Friday, June 04, 2004
Academy Award-Winning director, left-wing lunatic, and sweaty obese man, Michael Moore, has been accused by a Minnesotan Senator of omitting a key statement from his upcoming anti-Bush film, Fahrenheit 9-11.

In the film, Moore takes a trip to the Capitol to hassle Congressmen about enlisting their own kids in the military. The ostensible point of this typically Mooronic stunt is to show how the Washington elites who send our boys to war aren't quite up to the job when it comes to personal sacrifice.

Only one problem: the Republican Senator who Moore interviewed has two nephews in the Army National Guard.

Rep. Kennedy pans Michael Moore film editing

WASHINGTON, D.C. -- Rep. Mark Kennedy has unhappy memories of his filmed encounter with leftist moviemaker Michael Moore, an encounter featured Thursday in a trailer for the upcoming U.S. release of the film "Fahrenheit 9/11."

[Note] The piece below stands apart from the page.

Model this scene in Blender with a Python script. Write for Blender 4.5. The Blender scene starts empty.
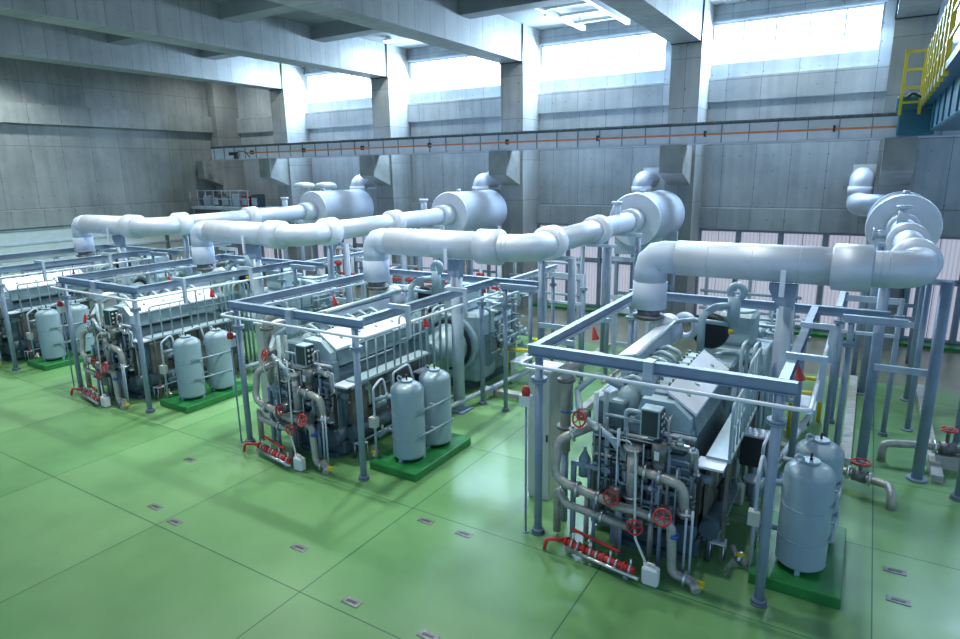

"I was walking back to my office after casting a vote, and all of a sudden some oversized guy puts a mike in my face and a camera in my face," said the Minnesota Republican. "He starts asking if I can help him recruit more people from families of members of Congress to participate in the war on terror."

Kennedy said he told Moore that he has two nephews in the military, one who has just been deployed in the Army National Guard.

But to Kennedy's annoyance, his response to Moore was cut from the trailer (and from the film, according to a spokeswoman for the movie).

"The interesting thing is that they used my image, but not my words," Kennedy said. "It's representative of the fact that Michael Moore doesn't always give the whole story, and he's a master of the misleading."

A spokeswoman for the film, which has found a U.S. distributor after the Walt Disney Co. refused to release it, said she had no comment.

A transcript released by the film's producers shows Moore telling Kennedy that "there is only one member [of Congress] who has a kid over there in Iraq." He asks Kennedy to help him pass out literature encouraging others "to get their kids to enlist in the Army and go over to Iraq."

Kennedy replies, "I'd be happy to. Especially those who voted for the war. [As Kennedy did.] I have a nephew on his way to Afghanistan."

To which Moore replies: "I appreciate it."


Moore, not the one to let "facts" or "truth" get in the way of a good spectacle, has removed this minor detail from his so-called "documentary".